• [Data for this task]:

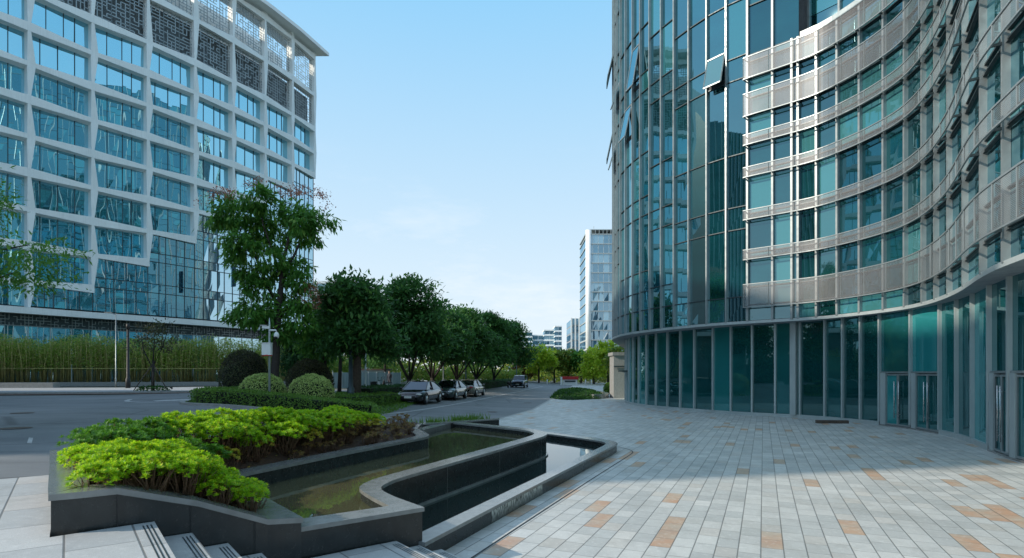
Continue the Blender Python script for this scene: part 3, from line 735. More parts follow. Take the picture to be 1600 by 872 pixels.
# dark evergreens behind the parked cars
row = [(556, 33.0, 556, 434, 52, 'bark', 'first dark evergreen tree of the row, on a thick pale trunk behind the hedge'),
       (640, 45.0, 640, 436, 66, 'bark', 'largest dark evergreen of the roadside row, standing behind the first parked cars'),
       (676, 53.0, 690, 484, 48, 'barkd', 'dark evergreen with a forked trunk standing behind the middle parked car'),
       (714, 60.0, 722, 484, 46, 'barkd', 'dark evergreen with several thin stems behind the pale sedan'),
       (744, 68.0, 756, 490, 44, 'barkd', 'dark evergreen of the row between the pale sedan and the far off-roader'),
       (772, 76.0, 788, 502, 38, 'barkd', 'last dark evergreen of the roadside row, next to the pale blue off-roader')]
for i, (px, Y, cpx, tpy, rx, bk, lab) in enumerate(row):
    R.seed(100 + i); x, y = XY(px, Y); z = g(x, y); top = ZZ(tpy, Y) - z; rw_ = 1.14 * rx * Y / F; ox = (cpx - px) * Y / F; lobes = []
    bot = max(1.7, ZZ(574, Y) - z)
    hh = (top - bot)
    for k in range(24):
        a = k * 2.4; rr = rw_ * R.uniform(.3, .92); zz_ = bot + hh * (.16 + .68 * R.random())
        lim = 1 - max(0, (zz_ - bot) / hh - .45) * 1.1
        lobes.append(((ox + rr * math.cos(a) * lim, rr * math.sin(a) * lim, zz_), (rw_ * R.uniform(.17, .36), rw_ * R.uniform(.17, .36), hh * R.uniform(.06, .15))))
    lobes.append(((ox, 0, top - hh * .2), (rw_ * .5, rw_ * .5, hh * .2))); lobes.append(((ox, 0, bot + hh * .42), (rw_ * .5, rw_ * .5, hh * .28)))
    r0 = .3 if i == 0 else .2; tr_ = []; lm_ = []
    if i in (0,): tr_ = [([(0, 0, -.1), (.05, 0, 1.5), (.1, 0, 3), (ox * .5, 0, bot + hh * .5)], [r0, r0 * .85, r0 * .7, r0 * .3])]
    else: tr_ = [([(0, 0, -.1), (.03, 0, .8), (-.05, 0, 1.3)], [r0 * 1.1, r0, r0 * .9])]
    for k in range(6):
        a = k * 1.05 + R.random(); d = R.uniform(.5, .9) * rw_; s0 = 1.1 if i else 2.6
        lm_.append(([(0, 0, s0), (ox * .3 + math.cos(a) * d * .35, math.sin(a) * d * .35, s0 + (bot - s0 + hh * .3) * .5), (ox * .8 + math.cos(a) * d * .7, math.sin(a) * d * .7, bot + hh * .45)], [r0 * .5, r0 * .38, r0 * .15]))
    trunk_tree('evergreen_tree', lab, (x, y, z), tr_, lm_, lobes, 15000, .30 + .002 * Y, .14 + .001 * Y, M['lf_dark'], M[bk], droop=.1, clump=.34 + .002 * Y, group='dark evergreens behind the parked cars')
# off-frame trees on the far side of the near road (seen mirrored in the glass)
src = [o for o in COL.objects if o.name.startswith('evergreen_tree')]
for k, (x, y) in enumerate([(-42, 38), (-40, 30), (-39, 22), (-40, 15), (-40, 8)]):
    c_ = copy_tree(src[1 + k % 4]); c_.location = (x, y, .9); c_['label'] = 'dark evergreen beyond the left edge, across the near road'; c_['group'] = 'evergreens beyond the left edge'
# mid-size leafy trees between the tall tree and the row
for i, (px, Y, tpy, rx, mt, lab) in enumerate([(505, 36, 452, 40, 'lf_golden', 'mid green leafy tree overlapping the right side of the tall open-crowned tree'), (530, 43, 440, 36, 'lf_dark2', 'bushy green tree in front of the distant pale building'), (600, 60, 500, 36, 'lf_dark', 'shaded tree standing behind the white hoarding'), (470, 44, 520, 36, 'lf_dark2', 'low dark tree behind the purple-tinged bushes')]):
    R.seed(200 + i); x, y = XY(px, Y); z = g(x, y); top = ZZ(tpy, Y) - z; rw_ = rx * Y / F
    lobes = [((rw_ * .55 * math.cos(k * 2.1) * R.uniform(.5, 1), rw_ * .55 * math.sin(k * 2.1), top * R.uniform(.42, .85)), (rw_ * .42, rw_ * .42, top * .13)) for k in range(11)] + [((0, 0, top * .86), (rw_ * .45, rw_ * .45, top * .14))]
    trunk_tree('leafy_tree', lab, (x, y, z), [([(0, 0, -.1), (.1, 0, top * .3), (0, .1, top * .7)], [.16, .12, .05])], [], lobes, 5500, .36, .13, M[mt], M['barkd'], droop=.5, clump=.36)
# off-frame street tree whose branches reach in on the left
R.seed(300); x, y = -15.6, 14.0; z = g(x, y)
lobes = [((3.0, .3, 4.0), (1.3, 1.3, .35)), ((3.2, .2, 3.6), (1.1, 1.0, .3)), ((3.1, 1, 4.7), (1.0, 1.0, .28)), ((1.2, -.5, 4.6), (1.6, 1.6, .8)), ((-1.0, 0, 5.3), (1.8, 1.8, 1.0)), ((.2, 1.2, 6.2), (1.8, 1.6, .9)), ((3.9, .0, 4.2), (.8, .7, .25))]
trunk_tree('street_tree', 'leafy tree at the left edge with branches reaching over the road', (x, y, z), [([(0, 0, -.1), (0, 0, 1.6), (.1, 0, 3.4), (0, 0, 5.5)], [.16, .13, .1, .04])], [([(.1, 0, 2.4), (1.6, 0, 3.2), (3.4, .2, 3.9)], [.06, .04, .015]), ([(.1, 0, 3), (1.4, .1, 4.1), (3.2, .8, 4.7)], [.06, .04, .015])], lobes, 13000, .16, .06, M['lf_golden'], M['barkd'], droop=.3, clump=.22)
# far sunlit trees
for i, (px, Y, tpy, rx, mt, lab) in enumerate([(842, 118, 540, 24, 'lf_sun', 'bright lime round tree standing where the road ends'), (866, 128, 546, 20, 'lf_wood', 'green tree right of the bright lime tree at the road end'), (888, 132, 548, 18, 'lf_wood', 'green tree behind the red and white kiosk'),
        (908, 130, 549, 18, 'lf_golden', 'darker green tree below the pale striped building'), (928, 122, 545, 22, 'lf_sun', 'yellow-green tree in front of the glass high-rise'), (950, 116, 533, 24, 'lf_sun', 'tall yellow-green tree beside the concrete gate block'), (818, 124, 556, 16, 'lf_dry', 'orange-leaved small tree behind the far off-roader'), (968, 110, 540, 20, 'lf_wood', 'green tree half hidden by the round glass tower')]):
    R.seed(400 + i); x, y = XY(px, Y); z = g(x, y); top = ZZ(tpy, Y) - z; rw_ = rx * Y / F
    lobes = [((rw_ * .6 * math.cos(k * 2.1), rw_ * .5 * math.sin(k * 2.1), top * R.uniform(.35, .82)), (rw_ * .45, rw_ * .45, top * .15)) for k in range(9)] + [((0, 0, top * .84), (rw_ * .5, rw_ * .5, top * .15))]
    trunk_tree('roadside_tree', lab, (x, y, z), [([(0, 0, -.1), (0, 0, top * .75)], [.22, .08])], [], lobes, 2600, .75, .42, M[mt], M['barkd'], droop=.1, clump=.6)
# wood behind everything: one mass
mb = MB(); R.seed(500)
def woodband(pA, pB, h, n, dep=6, L=.7):
    for _ in range(n):
        t = R.random(); x = lerp(pA[0], pB[0], t); y = lerp(pA[1], pB[1], t) + R.uniform(-dep, dep)
        hh = h * (.7 + .5 * mnoise.noise(Vector((x * .13, y * .1, 3.3)))); zz_ = hh * R.random() ** .8
        leafquad(mb, Vector((x, y, g(x, y) + zz_)), rand_unit(), rand_unit(), L * R.uniform(.6, 1.3), L * .5)
woodband((-31, 88), (-16, 80), 5.5, 5500, 4, .5); woodband((-18, 90), (2, 118), 4.2, 7000, 4, .5); woodband((-60, 170), (60, 170), 8, 7000, 8, 1.2); woodband((2, 140), (28, 135), 5.0, 3500, 5, .8)
tag(mb.build('distant_wood', M['lf_wood']), 'mass of green and yellow trees filling the gaps behind the road', 'wood', kind='stuff')
# small staked tree by the sidewalk
R.seed(600); x, y = XY(239, 42.5); z = g(x, y) + .1
t = trunk_tree('young_tree', 'thin young tree held by slanting stakes on the far sidewalk', (x, y, z), [([(0, 0, -.1), (0, 0, 1.3), (.05, 0, 2.2)], [.12, .10, .08])], [([(0, 0, 1.6), (-.7, 0, 3.0), (-1.0, .1, 4.6)], [.05, .04, .015]), ([(0, 0, 1.8), (.7, 0, 3.2), (1.1, 0, 4.5)], [.05, .04, .015]), ([(0, 0, 2.0), (.1, 0, 3.6), (0, 0, 5.1)], [.05, .035, .015])],
    [((0, 0, 4.7), (1.0, .9, .35)), ((-.9, 0, 4.0), (.7, .7, .3)), ((1.0, 0, 4.0), (.7, .7, .3)), ((1.5, 0, 3.3), (.6, .6, .25)), ((-1.3, 0, 3.2), (.5, .5, .2)), ((0, 0, 3.4), (.8, .8, .3))], 1100, .24, .10, M['lf_purple'], M['barkd'], clump=.3)
for sx in (-1.3, 1.2, .1):
    mb = MB(); mb.tube([(x + sx, y - .2, z), (x, y, z + 2.0)], .035, 5); wpart(mb, 'stake', M['wood'], t)
mb = MB(); R.seed(601); dome(mb, (x, y, z), (1.1, .7, .3), 700, .18, .07); wpart(mb, 'ground_cover', M['grass'], t)

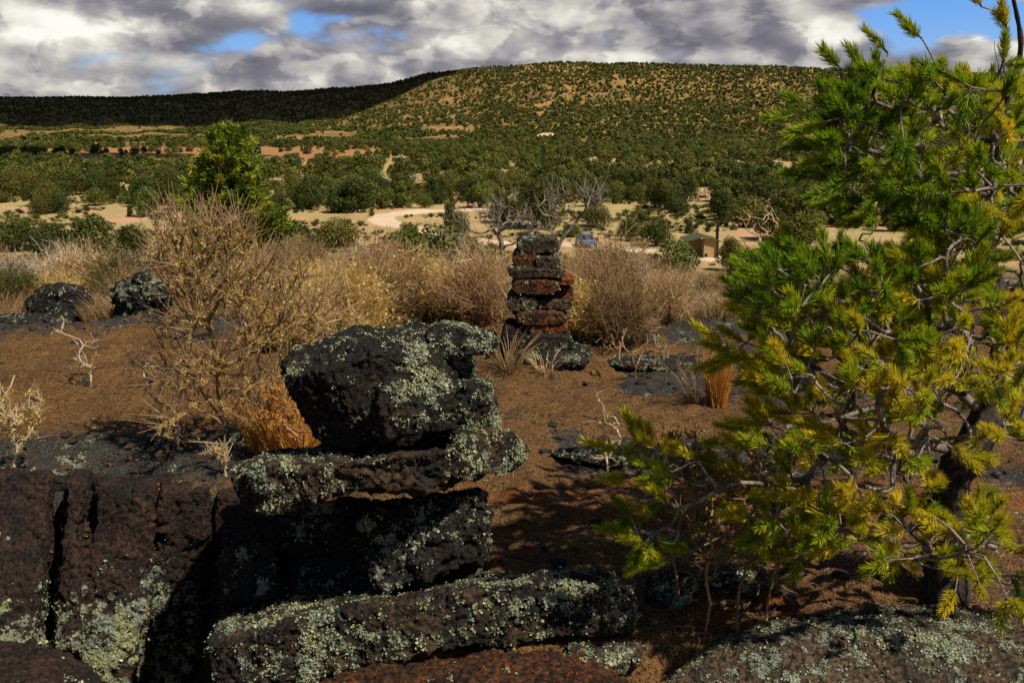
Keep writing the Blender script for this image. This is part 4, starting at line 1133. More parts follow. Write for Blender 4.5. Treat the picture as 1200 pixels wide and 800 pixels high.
for k in range(9):
    cone = [0, .15, .4, 0, .2, .1, 0, .5, .1][k]; Rk = [1.8, 1.7, 1.35, 2.0, 1.6, 1.9, 2.2, 1.25, 1.6][k]; Hk = [3.0, 3.2, 3.6, 2.6, 3.4, 3.0, 3.1, 3.8, 2.4][k]
    TV.append((crown_geo(500 + k, Rk, Hk, 34, 5200, .125, cone).data('crown', [MAT['juniper']]), trunk_geo(500 + k, Rk, Hk, Hk * .6).data('trunk', [MAT['bark']], True), Rk, Hk))
tree_protos = []
def put_tree(x, y, h, label, group, k=None, wide=1.0, cat='juniper', name='juniper_tree'):
    k = int(rng.integers(0, 9)) if k is None else k
    cm, tm, Rk, Hk = TV[k]
    e = empty(name, (x, y, zt(x, y) - .05)); s = h / Hk
    e.scale = (s * wide, s * wide, s); e.rotation_euler = (0, 0, rng.uniform(0, 6.28))
    link('trunk', tm, e); link('crown', cm, e)
    return tag(e, label, cat, group)
PLACED = []
def tree_px(px, pyb, hpx, label=None, group=None, k=None, wide=1.0, dy=0):
    q = onground(px, pyb); D = q[1]
    PLACED.append((q[0], q[1]))
    return put_tree(q[0], q[1], hpx * D / F * 1.02, label, group, k, wide)
single = [
    (48, 251, 17, 3, 1.0, 'small round dark juniper by itself on the pale clearing far to one side'),
    (68, 250, 24, 0, .9, 'bushy juniper at the far end of the pale clearing, next to a smaller round one'),
    (153, 254, 14, 2, .8, 'tiny upright juniper in the pale clearing beside a reddish one'),
    (172, 254, 30, 5, .9, 'wide brownish juniper on the clearing edge behind the tall dry shrub'),
    (478, 283, 20, 8, 1.0, 'low round juniper right beside the bend of the pale road'),
    (528, 268, 32, 2, .8, 'upright juniper on the grassy patch inside the road bend'),
    (540, 273, 24, 1, .9, 'small juniper touching the upright one inside the road bend'),
    (108 // 1 + 328, 254, 12, 2, .8, 'tiny juniper at the woodland foot near where the road leaves'),
    (768, 288, 27, 3, .9, 'dark green round juniper behind the picnic table'),
    (737, 283, 24, 5, .9, 'olive-brown juniper just beside the dark round one by the picnic table'),
    (793, 328, 46, 0, .88, 'large dense juniper standing in front of the small brown building'),
    (808, 274, 17, 7, 1.1, 'small pointed juniper behind the roof of the brown building'),
    (857, 318, 38, 1, .9, 'bushy juniper close to the vent pipe side of the brown building'),
    (752, 252 + 12, 16, 4, 1.0, 'small juniper out on the clearing behind the picnic table'),
    (668, 278, 14, 8, 1.4, 'low spreading juniper just behind the blue car'),
    (700, 266, 22, 3, 1.0, 'rounded juniper near the middle of the clearing behind the car'),
    (905, 282, 34, 5, 1.0, 'olive juniper beside the pale dead snag'),
    (940, 290, 40, 0, 1.0, 'tall juniper right next to the pine needles on the clearing'),
]
for px, pb, h, k, w, lab in single: tree_px(px, pb, h, lab, None, k, w)
mid = [(505, 325, 44, 3, 1.2, 'wide bright olive juniper bush below the road bend'), (548, 325, 36, 6, 1.1, 'olive juniper bush behind the dead tree by the cairn'), (470, 303, 24, 8, 1.0, 'low olive bush beside the large one below the road bend'),
       (398, 290, 24, 3, 1.0, 'dark low juniper on the slope behind the tall tan bush'), (352, 305, 30, 6, 1.2, 'green juniper bush beside the tall green conifer'), (20, 295, 40, 0, 1.1, 'olive-brown juniper bush at the edge of the picture below the clearing'),
       (60, 300, 32, 3, 1.2, 'bright green low bush between the olive-brown juniper and a taller one'), (110, 305, 52, 1, 1.0, 'tall loose green juniper on the slope below the pale clearing'), (155, 300, 34, 5, 1.1, 'green-brown bush beside the tall loose juniper on the slope'),
       (35, 318, 18, 8, 1.5, 'small yellow-green bush among the dry scrub on the slope'), (880, 345, 40, 6, 1.0, 'dusky bush on the slope next to the pine needles'), (590, 262, 24, 6, 1.0, 'broad juniper seen above the cairn'), (632, 268, 40, 5, 1.0, 'brown-green juniper right above the cairn')]
for px, pb, h, k, w, lab in mid: tree_px(px, pb, h * (1.2 if px > 200 else .95), lab, None, k, w * 1.1)

# woodland: candidates over the plain, the ones that show largest are individuals
def wood_edge(px):
    return np.interp(px, [-100, 0, 180, 330, 420, 500, 600, 680, 760, 900, 1000, 1300], [238, 238, 246, 248, 250, 247, 250, 258, 262, 268, 272, 276])
r_ = np.random.default_rng(77)
k = 26000
u = r_.random(k); Yc = np.sqrt(95 ** 2 + u * (840 ** 2 - 95 ** 2)); Xc = Yc * r_.uniform(-.72, .72, k)
zc = terrain(Xc, Yc); ppx, ppy = mask_px(Xc, Yc, zc)
dens = np.ones(k)
edge = wood_edge(ppx)
dens = np.where(ppy > edge, 0.0, dens)
band = (ppy < edge) & (ppy > edge - 4); dens = np.where(band, .9, dens)
dens = dens * np.where(fbm(v3(Xc * .011, Yc * .011), 3, 88) > .35, .2, 1) * np.where(fbm(v3(Xc * .05, Yc * .05), 2, 89) > .10, .18, 1)
redc = (Xc / Yc < -.13) & (Xc / Yc > -.47) & (np.hypot(Xc, Yc) > 400) & (np.hypot(Xc, Yc) < 790)
dens = np.where(redc, np.where(fbm(v3(Xc * .02, Yc * .02), 2, 90) > .35, .5, .02), dens)
ok = r_.random(k) < dens * .95
Xc, Yc, zc, ppx, ppy = [a[ok] for a in (Xc, Yc, zc, ppx, ppy)]
# thin by a jittered grid so crowns do not pile up
cell = {}
keep = []
for i in np.argsort(Yc):
    cs_ = 4.0 if Yc[i] < 300 else 4.4
    key = (int(Xc[i] / cs_), int(Yc[i] / (cs_ * 1.2)))
    if key in cell: continue
    cell[key] = 1; keep.append(i)
keep = np.array(keep)
Xc, Yc, zc, ppx, ppy = [a[keep] for a in (Xc, Yc, zc, ppx, ppy)]
H_ = 2.0 + 2.9 * r_.random(len(Xc)) ** 1.4
vis = (np.abs(ppx - 600) < 640) & (ppx < 960)
order = np.argsort(Yc)
order = [i for i in order if vis[i]]
NI = 262
indiv = set(order[:NI]) 
print('woodland trees', len(Xc), 'individual to Y', Yc[order[NI - 1]])
for i in order[:NI]:
    side_ = 'front'
    o = put_tree(Xc[i], Yc[i], H_[i], 'olive-green juniper in the first rows of the woodland behind the pale clearing', 'junipers in the first rows of the woodland', wide=rng.uniform(.9, 1.25))

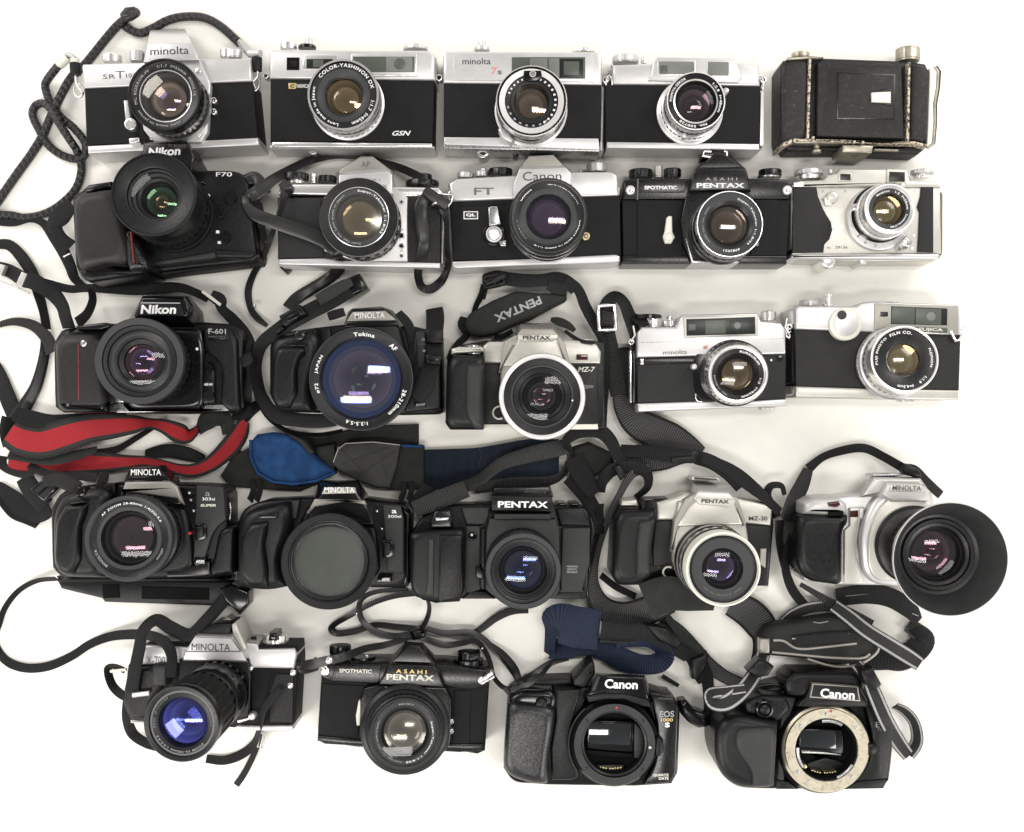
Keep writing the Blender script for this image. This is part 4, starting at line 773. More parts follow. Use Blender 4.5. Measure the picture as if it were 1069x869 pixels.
# ============================================================ row four
# dark grey SLR with grip and grey lens
def af_body(label, x0, y0, x1, w, cx, cy, grip_b, gripz=68):
    return Cam('slr_camera', label, 'camera', GR, x0, y0, x1, w, cx, cy)
c = af_body('black SLR with a grey ringed zoom, directly under the red strap', 30, 460, 270, 1069, 540, 440, 0)
c.B('body', [(100,320),(140,240),(240,212),(440,200),(760,205),(900,215),(925,250),(930,620),(860,640),(320,640),(140,636),(105,590)], 42, 'black_plastic', [20,40,20,0,10,20,20,20,10,0,30,20], 4)
c.B('hand_grip', [(104,340),(150,250),(350,215),(372,260),(350,360),(310,470),(330,600),(340,640),(150,636),(106,590)], 68, 'dark_grey', [30,50,30,24,40,60,30,20,40,30], 9, z0=4)
c.B('grip_ridge', [(120,380),(165,300),(270,292),(262,350),(240,400),(236,560),(200,630),(140,620),(112,560)], 74, 'dark_grey', [12,13,13,13,13,13,13,13,13], 6, z0=48)
c.B('shutter_recess', [(175,285),(240,268),(268,285),(200,298)], 76, 'black_plastic', 8, 1.5, z0=60); c.D('shutter_button', 236, 242, 26, 68, 'black_gloss', z0=50, b=1.5)
c.B('grip_strip', [(345,205),(400,200),(400,270),(350,300)], 50, 'dark_grey', 4, 1.2)
c.B('front_housing', [(430,230),(700,230),(750,400),(760,590),(720,612),(480,620),(400,500)], 52, 'dark_grey', [20,40,60,30,30,30,30], 4)
c.B('right_panel', [(780,208),(905,216),(918,370),(880,400),(850,440),(820,540),(780,600),(765,560),(770,400)], 50, 'grey_plastic', [8,10,20,20,40,20,10,10,20], 1.6)
c.B('lower_panel', [(918,405),(955,405),(950,620),(850,632),(840,600),(860,540),(880,430)], 52, 'black_plastic', [20,20,20,20,10,20,30], 4)
c.B('lower_edge', [(640,612),(840,560),(845,625),(820,634),(640,638)], 50, 'black_paint', 8, 2)
c.B('prism_housing', [(482,130),(600,124),(625,150),(660,195),(720,300),(440,290),(455,180)], 60, 'black_paint', [10,10,14,14,14,14,10], 2.5, z0=14, base=[(478,118),(640,112),(690,160),(735,260),(745,420),(410,380),(430,210)])
c.B('flash_lip', [(448,192),(655,190),(690,215),(720,300),(690,270),(440,236),(425,260)], 63, 'greige', [10,10,14,8,20,20,6], 2, z0=58); c.B('flash_slot', [(455,168),(640,166),(660,190),(450,192)], 61.5, 'black_gloss', 5, 1, z0=58)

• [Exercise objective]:
Where a line in the entries holds "More", copy that line.

• [Task response]:
Continue the Blender Python script for this scene: part 3, from line 735. More parts follow. Take the picture to be 1600 by 872 pixels.
Keep writing the Blender script for this image. This is part 4, starting at line 1133. More parts follow. Write for Blender 4.5. Treat the picture as 1200 pixels wide and 800 pixels high.
Keep writing the Blender script for this image. This is part 4, starting at line 773. More parts follow. Use Blender 4.5. Measure the picture as if it were 1069x869 pixels.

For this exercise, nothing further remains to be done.